The director said the “good news” in that the report identifies “two key elements” for improving the situation: maintaining a positive climate in the classroom and keeping students from repeating school years.

Creating a favorable climate at school between students and teachers and finding ways to cut school-year repetitions would “clearly improve learning levels.”

The report also notes that Uruguay’s high school graduation rate has grown “very slowly” since the 1980s compared with some other countries. Peru and Chile have left Uruguay behind in per capita years of education, and Costa Rica, while not surpassing Uruguay, shows a “more dynamic evolution.”

Palamidessi said that despite international evaluations showing Uruguay’s elementary and secondary education in good standing compared with other countries of Latin America, there remains a “persistent difficulty” in improving students’ “unequal” performance.

That is reflected, according to the report, in low performance levels in the categories of language, sciences and mathematics, which keeps “a large number of adolescents” from staying in the educational system and graduating.

“Repeating a grade could be considered an educational practice that increases inequality. The educational system does not help students compensate for repeating a school year and being out of step with other children, adolescents or young adults who didn’t have to do that,” the study says.

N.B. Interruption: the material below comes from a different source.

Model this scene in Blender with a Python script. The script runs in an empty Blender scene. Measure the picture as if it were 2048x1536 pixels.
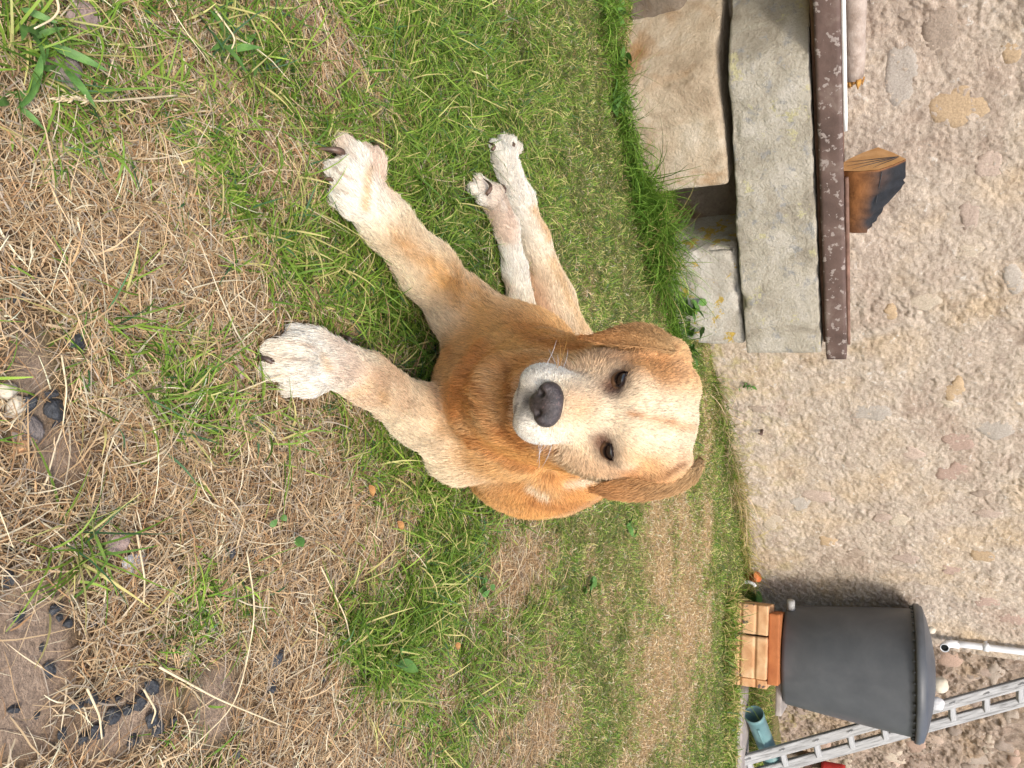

University of the Republic (Udelar) Rector Roberto Markarian said the “big decline” in quality is also due to decreased investment, since without attractive schools, good teachers who can study abroad, investments in postgraduate studies and good salaries, no improvement is possible.

What Uruguayan public education needs is an investment of 6 percent of GDP and another 1 percent in research for several years, a “necessary demand” according to the Udelar rector.